When I joined their team, I found they had quite a few tests already. Unfortunately, these were heavy integration tests rather than fast unit tests. It took up to four hours to run all of them! Of course, developers chose to neglect them.

The perfect solution was obvious. Stop developing features and start writing tests. Ensure those slow tests are lightning-fast and get at least 80% code coverage. From a technical point of view, this was the way towards better quality.

But from a business point-of-view, this would be sabotage. Now that they finally landed a lucrative customer, would the engineers stop building features? Madness. That's almost a guarantee to lose the last bit of enterprise goodwill.

So, we tried another, more pragmatic approach.

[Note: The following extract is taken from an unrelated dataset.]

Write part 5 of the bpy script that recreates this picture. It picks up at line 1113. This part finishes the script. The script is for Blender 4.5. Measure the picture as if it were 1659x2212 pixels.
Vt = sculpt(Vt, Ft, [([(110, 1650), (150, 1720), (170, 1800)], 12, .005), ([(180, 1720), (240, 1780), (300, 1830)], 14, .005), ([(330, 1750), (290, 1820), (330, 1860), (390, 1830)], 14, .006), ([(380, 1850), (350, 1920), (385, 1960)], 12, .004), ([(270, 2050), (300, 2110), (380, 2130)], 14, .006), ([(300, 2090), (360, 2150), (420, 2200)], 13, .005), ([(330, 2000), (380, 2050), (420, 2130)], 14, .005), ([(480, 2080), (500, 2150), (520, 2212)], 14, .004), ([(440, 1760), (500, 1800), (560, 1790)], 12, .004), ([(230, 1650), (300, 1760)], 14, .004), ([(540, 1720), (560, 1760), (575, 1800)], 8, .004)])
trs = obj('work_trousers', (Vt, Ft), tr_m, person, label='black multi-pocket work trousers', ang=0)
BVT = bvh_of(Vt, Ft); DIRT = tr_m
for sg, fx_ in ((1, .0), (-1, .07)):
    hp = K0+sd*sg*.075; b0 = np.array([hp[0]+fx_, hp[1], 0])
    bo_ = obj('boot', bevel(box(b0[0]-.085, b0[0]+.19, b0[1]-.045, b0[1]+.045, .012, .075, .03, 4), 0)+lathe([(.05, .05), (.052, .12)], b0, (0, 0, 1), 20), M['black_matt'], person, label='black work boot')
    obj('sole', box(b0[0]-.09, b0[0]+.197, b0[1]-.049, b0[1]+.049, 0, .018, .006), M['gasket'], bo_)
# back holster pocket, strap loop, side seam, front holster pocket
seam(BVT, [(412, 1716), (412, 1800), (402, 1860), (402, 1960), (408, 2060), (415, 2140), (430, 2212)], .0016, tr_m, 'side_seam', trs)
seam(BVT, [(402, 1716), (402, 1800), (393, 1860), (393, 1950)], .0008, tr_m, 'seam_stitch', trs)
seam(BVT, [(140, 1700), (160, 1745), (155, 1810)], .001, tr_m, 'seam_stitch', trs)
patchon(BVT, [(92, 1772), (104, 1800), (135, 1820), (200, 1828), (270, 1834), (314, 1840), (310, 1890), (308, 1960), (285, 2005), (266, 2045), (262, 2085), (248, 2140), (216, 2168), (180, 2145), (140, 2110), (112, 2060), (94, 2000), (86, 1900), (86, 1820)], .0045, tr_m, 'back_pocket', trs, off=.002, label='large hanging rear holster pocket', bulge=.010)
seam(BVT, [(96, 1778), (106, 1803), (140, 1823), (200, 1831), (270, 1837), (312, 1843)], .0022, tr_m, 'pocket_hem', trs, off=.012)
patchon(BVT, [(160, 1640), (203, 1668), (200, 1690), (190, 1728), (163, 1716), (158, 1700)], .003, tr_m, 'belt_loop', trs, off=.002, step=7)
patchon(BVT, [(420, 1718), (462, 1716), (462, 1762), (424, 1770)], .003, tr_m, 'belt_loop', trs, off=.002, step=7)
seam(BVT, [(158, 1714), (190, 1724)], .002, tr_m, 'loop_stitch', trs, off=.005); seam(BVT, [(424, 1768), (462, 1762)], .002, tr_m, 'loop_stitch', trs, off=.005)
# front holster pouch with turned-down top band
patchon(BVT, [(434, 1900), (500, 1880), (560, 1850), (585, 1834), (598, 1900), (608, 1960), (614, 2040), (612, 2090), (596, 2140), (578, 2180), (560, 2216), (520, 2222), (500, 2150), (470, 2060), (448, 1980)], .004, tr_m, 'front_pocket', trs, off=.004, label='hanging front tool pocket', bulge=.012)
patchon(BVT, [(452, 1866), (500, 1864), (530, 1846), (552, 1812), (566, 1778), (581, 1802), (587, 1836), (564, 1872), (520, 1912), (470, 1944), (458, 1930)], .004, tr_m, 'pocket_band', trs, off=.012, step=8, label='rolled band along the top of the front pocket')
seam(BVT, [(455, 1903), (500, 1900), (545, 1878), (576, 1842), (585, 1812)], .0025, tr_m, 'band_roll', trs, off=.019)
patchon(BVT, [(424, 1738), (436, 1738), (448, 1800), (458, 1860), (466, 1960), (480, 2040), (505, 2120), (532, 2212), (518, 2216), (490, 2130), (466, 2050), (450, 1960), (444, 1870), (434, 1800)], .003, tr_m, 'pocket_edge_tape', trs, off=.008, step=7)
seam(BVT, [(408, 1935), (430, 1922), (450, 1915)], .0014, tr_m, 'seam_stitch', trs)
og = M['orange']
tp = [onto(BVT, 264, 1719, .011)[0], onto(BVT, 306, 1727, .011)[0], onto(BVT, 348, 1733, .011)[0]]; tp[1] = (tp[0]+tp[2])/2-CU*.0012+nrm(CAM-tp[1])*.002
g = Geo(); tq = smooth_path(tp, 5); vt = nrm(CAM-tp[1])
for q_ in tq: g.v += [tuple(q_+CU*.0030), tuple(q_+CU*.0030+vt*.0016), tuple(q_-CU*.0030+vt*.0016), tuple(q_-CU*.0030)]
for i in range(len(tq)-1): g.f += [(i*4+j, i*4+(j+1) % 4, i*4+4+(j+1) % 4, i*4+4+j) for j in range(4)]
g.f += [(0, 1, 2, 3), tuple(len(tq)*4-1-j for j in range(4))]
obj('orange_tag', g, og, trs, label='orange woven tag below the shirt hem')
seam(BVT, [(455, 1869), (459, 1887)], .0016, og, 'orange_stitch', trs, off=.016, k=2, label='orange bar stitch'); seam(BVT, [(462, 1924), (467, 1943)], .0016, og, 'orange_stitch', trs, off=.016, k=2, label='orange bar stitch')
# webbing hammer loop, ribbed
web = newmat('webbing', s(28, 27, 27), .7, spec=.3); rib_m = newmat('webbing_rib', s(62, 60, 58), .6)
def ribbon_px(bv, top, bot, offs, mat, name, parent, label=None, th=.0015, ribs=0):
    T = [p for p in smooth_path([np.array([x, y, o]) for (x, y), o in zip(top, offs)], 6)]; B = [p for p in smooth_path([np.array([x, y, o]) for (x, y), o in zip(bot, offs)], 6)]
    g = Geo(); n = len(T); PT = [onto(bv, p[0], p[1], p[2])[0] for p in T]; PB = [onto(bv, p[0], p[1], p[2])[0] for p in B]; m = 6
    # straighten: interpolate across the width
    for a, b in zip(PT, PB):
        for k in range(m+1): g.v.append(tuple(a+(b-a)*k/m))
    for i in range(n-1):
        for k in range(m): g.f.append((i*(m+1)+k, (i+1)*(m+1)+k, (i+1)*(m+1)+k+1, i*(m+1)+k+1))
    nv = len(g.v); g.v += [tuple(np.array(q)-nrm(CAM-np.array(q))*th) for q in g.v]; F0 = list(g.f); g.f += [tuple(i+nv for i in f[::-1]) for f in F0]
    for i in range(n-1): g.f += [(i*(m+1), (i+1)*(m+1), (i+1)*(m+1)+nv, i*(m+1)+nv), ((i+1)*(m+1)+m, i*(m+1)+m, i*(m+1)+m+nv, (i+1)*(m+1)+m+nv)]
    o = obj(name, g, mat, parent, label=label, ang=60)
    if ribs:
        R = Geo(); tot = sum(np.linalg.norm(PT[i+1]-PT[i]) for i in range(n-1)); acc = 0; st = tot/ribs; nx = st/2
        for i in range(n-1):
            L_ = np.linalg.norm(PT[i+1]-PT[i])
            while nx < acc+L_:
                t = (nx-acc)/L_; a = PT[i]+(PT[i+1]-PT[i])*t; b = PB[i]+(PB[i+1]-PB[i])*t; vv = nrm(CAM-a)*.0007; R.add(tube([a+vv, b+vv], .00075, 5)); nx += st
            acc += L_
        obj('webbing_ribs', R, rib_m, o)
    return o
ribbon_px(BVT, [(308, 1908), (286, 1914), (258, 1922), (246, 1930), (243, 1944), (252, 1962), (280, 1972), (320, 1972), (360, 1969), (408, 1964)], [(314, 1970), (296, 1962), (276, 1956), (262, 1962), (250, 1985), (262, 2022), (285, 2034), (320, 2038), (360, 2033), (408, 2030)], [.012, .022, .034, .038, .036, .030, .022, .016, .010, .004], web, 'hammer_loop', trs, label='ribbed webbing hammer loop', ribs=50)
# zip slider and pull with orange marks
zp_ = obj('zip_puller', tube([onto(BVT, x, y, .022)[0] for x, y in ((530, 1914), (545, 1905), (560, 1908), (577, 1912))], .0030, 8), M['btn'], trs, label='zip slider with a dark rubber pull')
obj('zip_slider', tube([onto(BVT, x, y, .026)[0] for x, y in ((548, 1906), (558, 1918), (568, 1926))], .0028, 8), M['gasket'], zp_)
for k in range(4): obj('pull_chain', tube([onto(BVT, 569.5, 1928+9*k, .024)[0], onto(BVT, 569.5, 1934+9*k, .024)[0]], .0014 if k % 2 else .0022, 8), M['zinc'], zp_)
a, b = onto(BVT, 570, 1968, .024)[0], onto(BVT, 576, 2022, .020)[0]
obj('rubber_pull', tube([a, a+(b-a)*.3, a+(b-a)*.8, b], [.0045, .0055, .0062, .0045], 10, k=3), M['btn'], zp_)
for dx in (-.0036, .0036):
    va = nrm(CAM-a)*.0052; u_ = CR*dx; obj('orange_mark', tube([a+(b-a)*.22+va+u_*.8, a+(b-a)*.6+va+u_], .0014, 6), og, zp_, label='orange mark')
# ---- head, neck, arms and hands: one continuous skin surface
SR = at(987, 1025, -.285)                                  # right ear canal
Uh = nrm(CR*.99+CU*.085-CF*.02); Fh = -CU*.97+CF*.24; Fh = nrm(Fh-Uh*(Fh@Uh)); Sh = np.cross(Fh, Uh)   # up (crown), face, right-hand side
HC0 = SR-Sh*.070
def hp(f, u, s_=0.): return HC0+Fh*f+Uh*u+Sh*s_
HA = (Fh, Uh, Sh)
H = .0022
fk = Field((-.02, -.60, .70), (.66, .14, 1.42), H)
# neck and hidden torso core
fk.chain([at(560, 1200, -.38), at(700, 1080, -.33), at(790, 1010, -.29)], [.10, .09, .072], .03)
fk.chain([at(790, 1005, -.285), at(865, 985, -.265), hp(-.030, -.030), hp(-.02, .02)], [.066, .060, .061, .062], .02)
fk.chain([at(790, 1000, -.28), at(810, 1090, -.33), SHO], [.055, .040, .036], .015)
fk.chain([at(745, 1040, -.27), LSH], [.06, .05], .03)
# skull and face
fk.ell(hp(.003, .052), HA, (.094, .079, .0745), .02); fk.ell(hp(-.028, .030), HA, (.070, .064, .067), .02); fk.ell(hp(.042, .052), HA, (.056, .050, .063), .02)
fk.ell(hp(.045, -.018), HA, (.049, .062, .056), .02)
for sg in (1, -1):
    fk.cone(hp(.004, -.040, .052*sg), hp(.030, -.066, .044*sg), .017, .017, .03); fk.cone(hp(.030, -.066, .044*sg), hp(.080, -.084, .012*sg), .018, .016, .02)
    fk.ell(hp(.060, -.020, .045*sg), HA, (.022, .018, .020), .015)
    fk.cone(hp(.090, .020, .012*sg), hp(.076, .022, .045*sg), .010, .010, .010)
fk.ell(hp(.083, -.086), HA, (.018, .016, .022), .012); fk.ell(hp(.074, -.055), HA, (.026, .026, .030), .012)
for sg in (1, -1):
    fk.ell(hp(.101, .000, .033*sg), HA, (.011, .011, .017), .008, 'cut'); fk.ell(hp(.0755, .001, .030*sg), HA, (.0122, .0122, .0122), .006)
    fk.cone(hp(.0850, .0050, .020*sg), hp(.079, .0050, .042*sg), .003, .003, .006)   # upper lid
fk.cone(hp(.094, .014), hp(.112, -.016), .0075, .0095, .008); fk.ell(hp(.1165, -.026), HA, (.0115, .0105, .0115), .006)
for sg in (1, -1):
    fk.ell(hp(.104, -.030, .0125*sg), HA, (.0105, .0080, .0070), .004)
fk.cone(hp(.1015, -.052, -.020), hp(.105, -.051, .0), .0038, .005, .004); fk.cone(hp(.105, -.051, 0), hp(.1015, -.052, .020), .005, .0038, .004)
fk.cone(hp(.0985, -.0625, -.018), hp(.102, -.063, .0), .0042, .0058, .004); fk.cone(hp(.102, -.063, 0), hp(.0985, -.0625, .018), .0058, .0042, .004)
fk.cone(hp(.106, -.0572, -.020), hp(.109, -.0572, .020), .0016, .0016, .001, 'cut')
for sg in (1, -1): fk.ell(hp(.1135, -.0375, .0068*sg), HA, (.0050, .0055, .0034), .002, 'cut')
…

  • We executed all the slow tests overnight. While that took hours to run, we would at least have feedback every 24 hours.
  • Even though there were no unit tests yet, we added a CI pipeline that executed them when we pushed a new change to version control. That way, we made adding and running new unit tests easy.
  • Finally, we agreed to write a test to prove every customer-reported bug. That way, regression issues would be caught automatically.

Of course, this wasn't a perfect approach. The team needed to adopt a mindset that favored test automation. If they didn't, nothing would change. Finally, there was little incentive to speed up those slow tests.

However, it turned out that the existing integration tests covered the vital part of their product's core. Every time one of these broke overnight, we prevented shipping another bug. By proving each customer-reported bug with a test, we increased the code coverage of the most brittle parts of the system first.

I don't think this customer ever made it to 80% code coverage. But they went from 0% to 10% overnight, and that made a real difference. It enabled them to roll out the features that mattered to their customers.

Stopping feature development to increase code coverage is not a viable strategy. It's the testing equivalent of rewriting your application from scratch.


Running the tests you already have and proving customer-reported bugs with an automated check is the first pragmatic step to better quality.